Teenage Triceratops exhibit debuts at Burpee

NIU students played roles in bringing dinosaur’s story to light

As a graduate student at NIU, Josh Mathews conducted extensive research on the Burpee's new Triceratops, dubbed Homer.

As a graduate student at NIU, Josh Mathews conducted extensive research on the Burpee’s new Triceratops, dubbed Homer.

The Burpee Museum of Natural History in Rockford is preparing to launch a permanent dinosaur exhibit that has ties to a number of past NIU student researchers.

The exhibit, “Homer’s Odyssey: From the Badlands to Burpee,” features the museum’s new teenage Triceratops. It will be unveiled at 10 a.m. Saturday, June 29. The exhibit will provide information on the dinosaur, dubbed Homer, as well as on his relatives.

“Homer’s Odyssey” is the product of more than eight years of work – from the discovery of the first bones in the badlands of Montana to the preparation and reconstruction of the fossils in the NIU-Burpee lab at the museum, and finally to the development of the new permanent exhibit.

Josh Mathews, who received his master’s degree in geography from NIU, wrote his thesis on a study of the Homer site.

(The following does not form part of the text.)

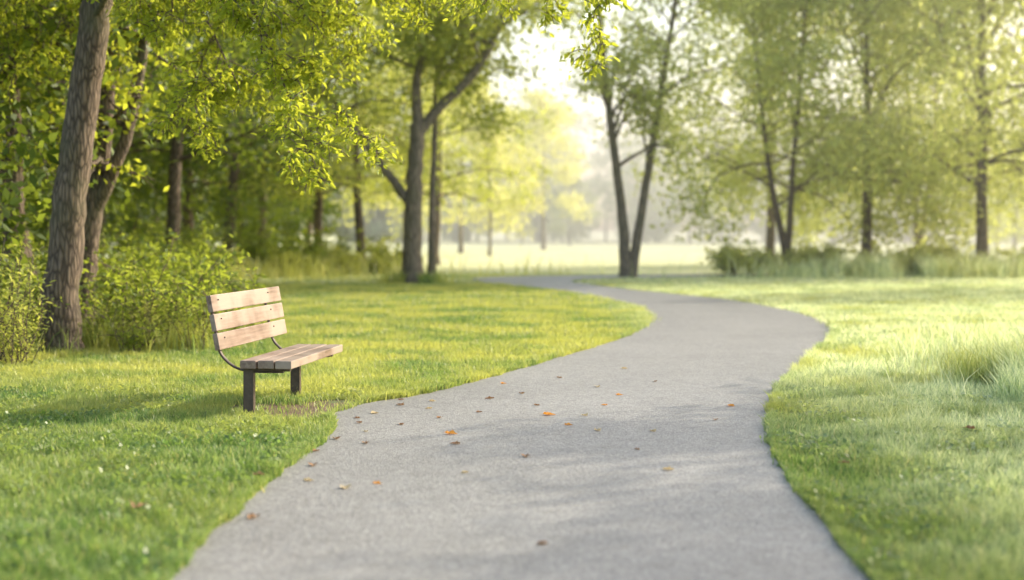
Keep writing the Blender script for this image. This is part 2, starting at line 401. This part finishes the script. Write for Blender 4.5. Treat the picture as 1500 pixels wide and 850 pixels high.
# --- near tree with rough bark beside the bench
t = TreeBuilder(11)
B = np.array([-5.94, 18.7, 0])
W = lambda *p: [tuple(np.array(x) - B) for x in p]
pt, rt = t.limb([(0, 0, -.2), (.03, 0, .8), (.15, 0, 2.2), (.36, -.05, 3.6), (.55, -.1, 5.0), (.6, .1, 7), (.5, .2, 9.5)], .25, .16, 20, True, 8)
NL = [(W((-5.5, 18.6, 4.3), (-4.5, 17.3, 5.2), (-3.4, 16.2, 4.9), (-2.75, 15.7, 3.8), (-2.35, 15.4, 2.85)), .06, 14, 1.45),
      (W((-5.5, 18.6, 4.4), (-4.7, 17.6, 4.9), (-3.9, 17, 4.5), (-3.2, 16.6, 3.3)), .05, 13, 1.8),
      (W((-5.45, 18.6, 4.8), (-3.6, 17, 5.4), (-1.6, 16, 4.98), (-.1, 15.4, 4.52), (.95, 15.1, 3.95)), .03, 16, 1.3),
      (W((-5.45, 18.6, 5.0), (-3.6, 17.6, 5.5), (-2.0, 17, 5.15), (-.6, 16.4, 4.8), (.4, 16, 4.5)), .03, 14, 1.3),
      (W((-5.5, 18.6, 4.6), (-4.3, 18.2, 5.0), (-3.0, 18, 5.0), (-1.9, 17.8, 4.4)), .05, 12, 2.0),
      (W((-5.5, 18.6, 5.2), (-4.4, 17.0, 5.6), (-3.5, 16, 5.2), (-3.0, 15.4, 4.4)), .05, 11, 2.0),
      (W((-5.5, 18.8, 4.7), (-6.3, 18.9, 5.2), (-6.9, 19, 4.6)), .05, 12, 2.0),
      (W((-5.7, 18.7, 5.1), (-6.8, 19, 6.0), (-7.8, 19.3, 5.6)), .05, 12, 2.0),
      (W((-5.4, 18.7, 6), (-5, 20.5, 7.4), (-4.3, 22, 8)), .06, 8, 2.0)]
for i, (pts, r, nc, ln) in enumerate(NL):
    p, rad = t.limb(pts, r, .008, 7, False, 5)
    t.children(p, rad, ln, 2, .28, (5 if ln > 1.4 else 3, 5 if ln > 1.4 else 4, nc), .25, -.05)
v, q, r = t.leafset(11, .085, .05, 1, True, .42, .3, 1.9)
place("tree", "tall deciduous tree with rough brown bark and overhanging leafy branches", None, tuple(B),
      t.g.mesh("tree_trunk", BARK), mesh_np("tree_crown", v, [q], [LEAF_NEAR], attr=r))

# --- forked tree behind it
t = TreeBuilder(21)
a1, r1 = t.limb([(0, 0, -.2), (.1, 0, 1.0), (.22, 0, 2.0), (.4, 0, 3.2), (.5, 0, 6)], .2, .1, 12, True, 5)
a2, r2 = t.limb([(.2, 0, 1.8), (.55, -.1, 2.5), (.85, -.1, 3.4), (1.2, -.2, 5.5)], .12, .07, 10, False, 5)
for a, r in ((a1, r1), (a2, r2)):
    t.children(a, r, 3.4, 2, .15, (4, 5, 9), .6, .25)
v, q, r = t.leafset(11, .13, .12, .8, False, .5, .3, 2.2)
place("tree", "dark forked tree with leaning stems in the undergrowth", None, (-6.55, 21.5, 0), t.g.mesh("tree_trunk", BARK), mesh_np("tree_crown", v, [q], [LEAF_NEAR], attr=r))

# --- tree standing on the lawn with a wide fork
t = TreeBuilder(31)
limbs = []
limbs.append(t.limb([(0, 0, -.2), (0, 0, 1.2), (.05, 0, 2.9), (.15, 0, 4.8)], .33, .22, 12, True, 6))
limbs.append(t.limb([(.0, 0, 2.3), (-.6, 0, 3.1), (-1.4, -.2, 4.2), (-2.3, -.2, 5.4), (-3.4, 0, 7)], .16, .06, 9))
limbs.append(t.limb([(.15, 0, 4.5), (.9, 0, 5.4), (1.9, -.2, 6.4), (2.6, -.2, 7.8), (3.1, 0, 10)], .18, .08, 9))
limbs.append(t.limb([(.15, 0, 4.7), (.1, 0, 6), (.35, 0, 7.5), (.4, .2, 12)], .19, .06, 9))
limbs.append(t.limb([(.5, 1.2, -.2), (.53, 1.2, 2.5), (.6, 1.2, 5), (.7, 1.4, 8)], .14, .05, 9, True))
for i, (a, r) in enumerate(limbs):
    if i: t.children(a, r, 5.4, 2, .18, (4, 5, 9), .45 if i != 4 else .75, .18)
v, q, r = t.leafset(17, .21, .38, zmin=3.3)
place("tree", "broad shade tree with forked trunk on the lawn by the path", None, (-3.0, 43, 0), t.g.mesh("tree_trunk", BARK2), mesh_np("tree_crown", v, [q], [LEAF_MID], attr=r))

# --- twin stemmed tree by the bend
t = TreeBuilder(41)
s1 = t.limb([(0, 0, -.2), (-.15, 0, 2), (-.5, 0, 5), (-.85, 0, 8), (-1.3, 0, 13)], .23, .06, 10, True, 6)
s2 = t.limb([(.12, 0, -.2), (.45, 0, 1.8), (.95, 0, 4.8), (1.45, 0, 8), (2.2, 0, 13)], .2, .06, 10, True, 6)
for a, r in (s1, s2): t.children(a, r, 4.6, 2, .14, (4, 5, 13), .38, .22)
v, q, r = t.leafset(13, .2, .38, zmin=2.6)
place("tree", "slender tree with two diverging trunks beside the path bend", None, (3.98, 49.4, 0), t.g.mesh("tree_trunk", BARK2), mesh_np("tree_crown", v, [q], [LEAF_HAZY], attr=r))

# --- repeated trees
rr = R(77)
woodA = auto_tree(101, 13, .25, BARK, LEAF_WOOD, 2.6, 4.2, 18, (4, 5), 20, .23, .3, .2, low=2)
woodB = auto_tree(102, 15, .23, BARK, LEAF_WOOD, 3.2, 3.8, 18, (4, 5), 20, .23, .32, .15, lean=(1.2, 0))
midB = auto_tree(103, 13, .2, BARK, LEAF_MID, 2.8, 3.8, 18, (4, 5), 18, .23, .32, .15, lean=(.8, 0))
for i, (x, y, s, k) in enumerate([(-9.2, 21.5, .85, 0), (-9.0, 26.5, .9, 1), (-12.5, 25, 1, 0), (-10.2, 33, 1, 1), (-11.5, 39.5, .95, 0), (-15.5, 34, 1.1, 0),
                                  (-14.5, 45, 1.1, 0), (-10.3, 51, 1, 1), (-5.7, 54, 1.0, 2), (-7.8, 57, 1.1, 2), (-13, 57, 1.1, 0), (-18, 52, 1.2, 0), (-3.6, 66, 1.0, 2), (-7.75, 22.4, .95, 1), (-8.7, 36, .9, 1)]):
    m = (woodA, woodB, midB)[k]
    place("woodland_tree", "leafy green woodland tree with dark trunk at the wood's edge", "trees along the woodland edge", (x, y, 0), m[0], m[1], rr.uniform(0, 6.28), s)
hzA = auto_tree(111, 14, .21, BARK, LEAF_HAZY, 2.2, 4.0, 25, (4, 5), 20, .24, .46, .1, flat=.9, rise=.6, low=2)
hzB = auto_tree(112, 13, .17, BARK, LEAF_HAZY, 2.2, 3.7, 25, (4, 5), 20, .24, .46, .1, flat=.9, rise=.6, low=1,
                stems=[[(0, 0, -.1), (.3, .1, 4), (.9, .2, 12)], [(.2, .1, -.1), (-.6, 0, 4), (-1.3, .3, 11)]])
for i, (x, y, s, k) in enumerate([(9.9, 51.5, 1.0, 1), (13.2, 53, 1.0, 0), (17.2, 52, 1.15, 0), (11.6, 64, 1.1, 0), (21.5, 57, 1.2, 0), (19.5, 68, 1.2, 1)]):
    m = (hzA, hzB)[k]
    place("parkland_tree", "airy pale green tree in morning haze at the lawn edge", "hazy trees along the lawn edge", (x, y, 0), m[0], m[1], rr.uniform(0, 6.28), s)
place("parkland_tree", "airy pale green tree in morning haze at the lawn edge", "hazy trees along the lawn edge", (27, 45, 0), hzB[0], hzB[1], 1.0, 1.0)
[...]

He also was the lead author of research on Homer published in the Journal of Vertebrate Paleontology with then-Ph.D. student Mike Henderson (now an NIU instructor) and Scott Williams, a part-time NIU student and Burpee’s current director of exhibits and science.

Homer’s Odyssey: From the Badlands to Burpee“Our Homer exhibit does have quite a bit of an NIU connection,” Williams says.

“The Homer dig site has the distinction of being the first Triceratops bone bed ever found, and the work from the NIU research paper is featured in the exhibit,” Williams adds. “We also had NIU students in geology and anthropology who were preparators throughout the majority of the project.”

Homer’s Odyssey will illustrate what makes a Triceratops a Triceratops, how horned dinosaurs are related, how a Triceratops changed as it grew up and what Montana was like 66 million years ago. Visitors to the exhibit will interactive opportunities, including a chance to touch a real dinosaur leg bone.

Homer’s Odyssey complements “Jane: Diary of a Dinosaur,” giving Burpee one of the most comprehensive late Cretaceous exhibits. NIU students and faculty also were part of the 2001 expedition that discovered Jane, the museum’s prized juvenile Tyrannosaurus rex.